Si dice che la magia esista agli occhi di chi crede. E non c’è stato un mondo più fatalista di quello contadino, profondo conoscitore dei cicli naturali e giudice impietoso degli uomini che osavano porsi al di sopra di essi. Ne siano testimonianza centinaia di leggende italiane che sopravvivono nella memoria di alcune genti della Penisola, ancora legate al susseguirsi dei riti tradizionali. Tra di essi, non fa eccezione la notte delle notti. Quella in cui tutto può accadere. Che Gesù bambino porti i doni a chi è stato buono ma anche che gli animali della stalla inizino a parlare. E giudichino il trattamento che è stato riservato loro durante l’anno. Cibo, fatiche nei campi, cure in caso di malattie. Nella notte tra il 24 e il 25 dicembre, asini, buoi e cavalli si confidano tutto, lontani dalle orecchie indiscrete dei padroni. Che mai dovranno incorrere nella tentazione di origliare, pena inesorabili sciagure. Tra le quali la morte. Per questo, la sera della Vigilia ci si dedicava a loro con attenzioni un pò speciali.

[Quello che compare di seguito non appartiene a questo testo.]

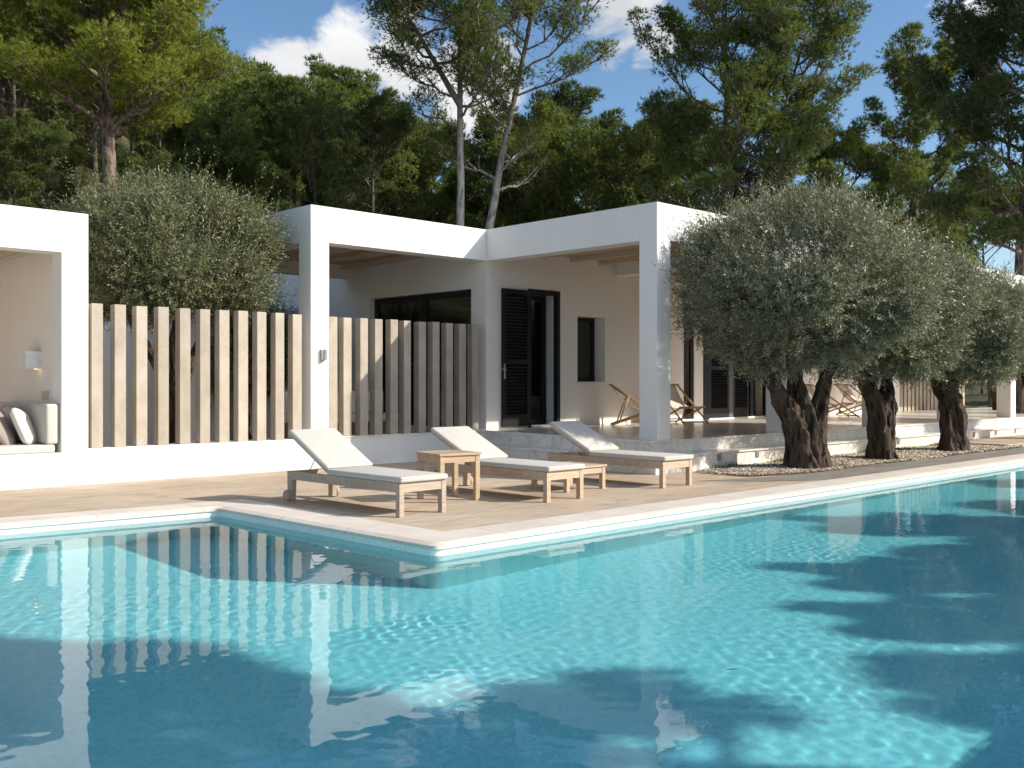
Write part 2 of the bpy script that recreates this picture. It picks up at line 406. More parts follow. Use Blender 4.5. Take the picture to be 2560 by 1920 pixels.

“La sera della Vigilia di Natale - si narra in un’antica leggenda ancora nota tra i pastori del Pollino - anche il bestiame doveva mangiare bene, proprio come fanno i cristiani. Ai cani, si dava un pò di latte e il pezzo di pane più grosso, alle capre e alle pecore lasciavamo grosse fasce di frasca di leccio; alle galline buttavamo grano e orzo; ai porci, ghiande e beverone di crusca; all’asino, alla mula e alla giumenta, una bella cioffa di biada; ai buoi mettevamo più paglia, fave bollite e una fascetta di fieno. Poi, appena chiuse le porte della stalla e dell’ovile, ci avviavamo verso il paese, dove le nostre donne avevano già preparato i nove piatti di Natale”. Ma è a quel punto che la tentazione fa l’uomo ladro. “Prima della messa di mezzanotte però - ricorda la vecchia storia - un uomo molto curioso e poco generoso con il foraggio, si avviò verso la porta della stalla per verificare che nella leggenda ci fosse un fondo di verità. Aprì la porta e non credette alle sue orecchie, quando udì che il bue bianco e il bue nero che parlavano fra loro."E’ meglio che adesso dormiamo perché domani dobbiamo svegliarci presto", disse il primo. “E perché? - disse il secondo - Domani è Natale e non lavoriamo”. “Invece sì - profetizzò il compagno - porteremo il padrone al camposanto”. Spaventato da ciò che aveva udito, l’uomo tentò di rifugiarsi in casa ma la paura prese il sopravvento e il suo cuore si fermò. Inutile concludere che quei due buoi, la mattina successiva vennero attaccati al carro e si diressero al sepolcreto. La voce si sparse tra le valli e le montagne e da quel giorno, la magia divenne un rito tradizionale.

Forse un ammonimento ante litteram a non maltrattare i nostri amici a quattro zampe. Oppure la consapevolezza che nessuno di noi può farla franca di fronte al giudizio inesorabile dei nostri comportamenti. Che arriva solitamente dalle anime più pure, proprio come gli animali. Fatto sta che nessun drone impollinatore, nessun trattore digitalizzato né alcuna macchina raccoglitrice potrà mai sostituire l’umiltà di una civiltà rurale, viva con i suoi animali, ormai scomparsa sotto i nostri occhi. Nemmeno nella notte di Natale.